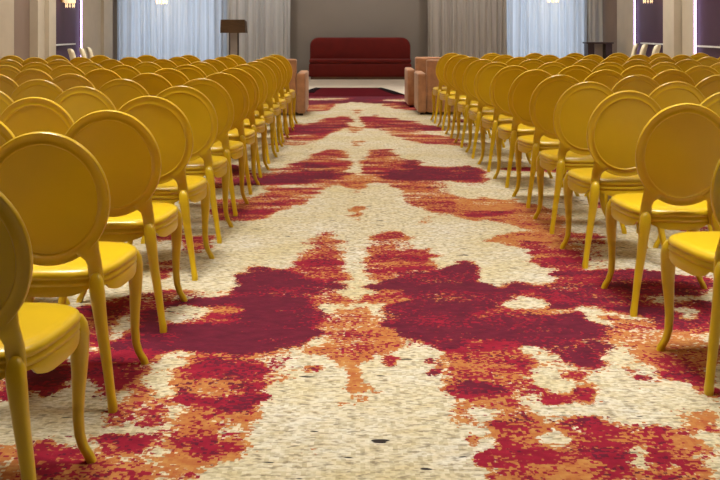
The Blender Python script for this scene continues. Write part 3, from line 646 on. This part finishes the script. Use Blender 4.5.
LE, WE = 29, 34
def area(name, loc, sx, sy, e, col, rot=(0, 0, 0)):
    l = bpy.data.lights.new(name, 'AREA'); l.shape = 'RECTANGLE'; l.size = sx; l.size_y = sy; l.energy = e; l.color = col
    o = bpy.data.objects.new(name, l); COL.objects.link(o); o.location = loc; o.rotation_euler = rot; return o
NUMW = {-4.5: 'outer left', -1.5: 'inner left', 1.5: 'inner right', 4.5: 'outer right'}
fx = None
for j, y in enumerate((3.5, 7.0, 10.5, 14.0, 17.4)):
    for x in NUMW:
        lb = 'square recessed ceiling lamp, %s column, %s row from the camera' % (NUMW[x], ORD[j + 1])
        if fx is None:
            fx = thing('ceiling_lamp', lb, 'ceiling lamp', (x, y, ZC), 0, 'recessed ceiling lamps')
            m = MB(); m.box(-.65, .65, -.65, -.6, -.03, 0); m.box(-.65, .65, .6, .65, -.03, 0); m.box(-.65, -.6, -.6, .6, -.03, 0); m.box(.6, .65, -.6, .6, -.03, 0); m.build('frame', M_frame, fx, 0)
            m = MB(); m.box(-.6, .6, -.6, .6, -.012, 0); m.build('diffuser', M_lamp, fx, 0)
        else: dup(fx, (x, y, ZC), 0, lb)
        area('ceiling_lamp_light', (x, y, ZC - .035), 1.15, 1.15, LE * (1.55 if j == 0 else 1), (1.0, .98, .945)).data.spread = R(80)
# side wall washers; the unseen ones over the back wall are added fill
wf = None
for nm, x, y in (('left back drape, added fill', -2.6, 20.9), ('red sofa, added fill', 0.0, 20.9), ('right back drape, added fill', 2.7, 20.9), ('left plum niche', -5.3, 18.6), ('right plum niche', 5.3, 18.6), ('left brown bay', -5.3, 15.9), ('right double pilaster', 5.3, 15.9)):
    lb = 'small round ceiling spotlight above the ' + nm
    if wf is None:
        wf = thing('ceiling_spotlight', lb, 'ceiling lamp', (x, y, ZC), 0, 'ceiling spotlights along the walls')
        m = MB(); m.lathe([(.12, 0), (.12, -.05), (.10, -.05), (.10, -.02)], 0, 0, 20); m.build('housing', M_frame, wf)
        m = MB(); m.lathe([(.095, -.02), (.095, -.03)], 0, 0, 20); m.build('lamp', M_lamp, wf)
    else: dup(wf, (x, y, ZC), 0, lb)
    sx = 0 if abs(x) < 5 else (1 if x > 0 else -1)
    area('spotlight_beam', (x, y, ZC - .06), .3, .3, WE * (.62 if abs(x) < 5 else 1.2), (1.0, .96, .91), (R(25) if sx == 0 else 0, R(-25) * sx, 0)).data.spread = R(130)
for (x0, x1) in WIN: area('daylight', ((x0 + x1) / 2, YB + .35, 1.8), x1 - x0, 3.3, 44, (.86, .93, 1.0), (R(-90), 0, 0))
w = bpy.data.worlds.new('World'); scene.world = w; w.use_nodes = True
w.node_tree.nodes['Background'].inputs['Color'].default_value = (.7, .8, 1, 1); w.node_tree.nodes['Background'].inputs['Strength'].default_value = .6

# ------------------------------------------------------------------ camera
cd = bpy.data.cameras.new('camera'); cam = bpy.data.objects.new('camera', cd); COL.objects.link(cam)
cam.location = (0, 0, H); cam.rotation_euler = (R(90), 0, 0)
cd.sensor_width = 36; cd.lens = F / 720 * 36; cd.shift_x = (360 - PX) / 720; cd.shift_y = -(240 - PY) / 720
cd.clip_start = .05; cd.clip_end = 100
scene.camera = cam
vs = scene.view_settings; vs.view_transform = 'Standard'; vs.look = 'None'; vs.exposure = 0.0; vs.gamma = 1; vs.use_curve_mapping = False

※

◆ The request:
Extract the full listing exactly, with the pictures left out.

◆ Reply to the exercise:
The Blender Python script for this scene continues. Write part 3, from line 646 on. This part finishes the script. Use Blender 4.5.
LE, WE = 29, 34
def area(name, loc, sx, sy, e, col, rot=(0, 0, 0)):
    l = bpy.data.lights.new(name, 'AREA'); l.shape = 'RECTANGLE'; l.size = sx; l.size_y = sy; l.energy = e; l.color = col
    o = bpy.data.objects.new(name, l); COL.objects.link(o); o.location = loc; o.rotation_euler = rot; return o
NUMW = {-4.5: 'outer left', -1.5: 'inner left', 1.5: 'inner right', 4.5: 'outer right'}
fx = None
for j, y in enumerate((3.5, 7.0, 10.5, 14.0, 17.4)):
    for x in NUMW:
        lb = 'square recessed ceiling lamp, %s column, %s row from the camera' % (NUMW[x], ORD[j + 1])
        if fx is None:
            fx = thing('ceiling_lamp', lb, 'ceiling lamp', (x, y, ZC), 0, 'recessed ceiling lamps')
            m = MB(); m.box(-.65, .65, -.65, -.6, -.03, 0); m.box(-.65, .65, .6, .65, -.03, 0); m.box(-.65, -.6, -.6, .6, -.03, 0); m.box(.6, .65, -.6, .6, -.03, 0); m.build('frame', M_frame, fx, 0)
            m = MB(); m.box(-.6, .6, -.6, .6, -.012, 0); m.build('diffuser', M_lamp, fx, 0)
        else: dup(fx, (x, y, ZC), 0, lb)
        area('ceiling_lamp_light', (x, y, ZC - .035), 1.15, 1.15, LE * (1.55 if j == 0 else 1), (1.0, .98, .945)).data.spread = R(80)
# side wall washers; the unseen ones over the back wall are added fill
wf = None
for nm, x, y in (('left back drape, added fill', -2.6, 20.9), ('red sofa, added fill', 0.0, 20.9), ('right back drape, added fill', 2.7, 20.9), ('left plum niche', -5.3, 18.6), ('right plum niche', 5.3, 18.6), ('left brown bay', -5.3, 15.9), ('right double pilaster', 5.3, 15.9)):
    lb = 'small round ceiling spotlight above the ' + nm
    if wf is None:
        wf = thing('ceiling_spotlight', lb, 'ceiling lamp', (x, y, ZC), 0, 'ceiling spotlights along the walls')
        m = MB(); m.lathe([(.12, 0), (.12, -.05), (.10, -.05), (.10, -.02)], 0, 0, 20); m.build('housing', M_frame, wf)
        m = MB(); m.lathe([(.095, -.02), (.095, -.03)], 0, 0, 20); m.build('lamp', M_lamp, wf)
    else: dup(wf, (x, y, ZC), 0, lb)
    sx = 0 if abs(x) < 5 else (1 if x > 0 else -1)
    area('spotlight_beam', (x, y, ZC - .06), .3, .3, WE * (.62 if abs(x) < 5 else 1.2), (1.0, .96, .91), (R(25) if sx == 0 else 0, R(-25) * sx, 0)).data.spread = R(130)
for (x0, x1) in WIN: area('daylight', ((x0 + x1) / 2, YB + .35, 1.8), x1 - x0, 3.3, 44, (.86, .93, 1.0), (R(-90), 0, 0))
w = bpy.data.worlds.new('World'); scene.world = w; w.use_nodes = True
w.node_tree.nodes['Background'].inputs['Color'].default_value = (.7, .8, 1, 1); w.node_tree.nodes['Background'].inputs['Strength'].default_value = .6

# ------------------------------------------------------------------ camera
cd = bpy.data.cameras.new('camera'); cam = bpy.data.objects.new('camera', cd); COL.objects.link(cam)
cam.location = (0, 0, H); cam.rotation_euler = (R(90), 0, 0)
cd.sensor_width = 36; cd.lens = F / 720 * 36; cd.shift_x = (360 - PX) / 720; cd.shift_y = -(240 - PY) / 720
cd.clip_start = .05; cd.clip_end = 100
scene.camera = cam
vs = scene.view_settings; vs.view_transform = 'Standard'; vs.look = 'None'; vs.exposure = 0.0; vs.gamma = 1; vs.use_curve_mapping = False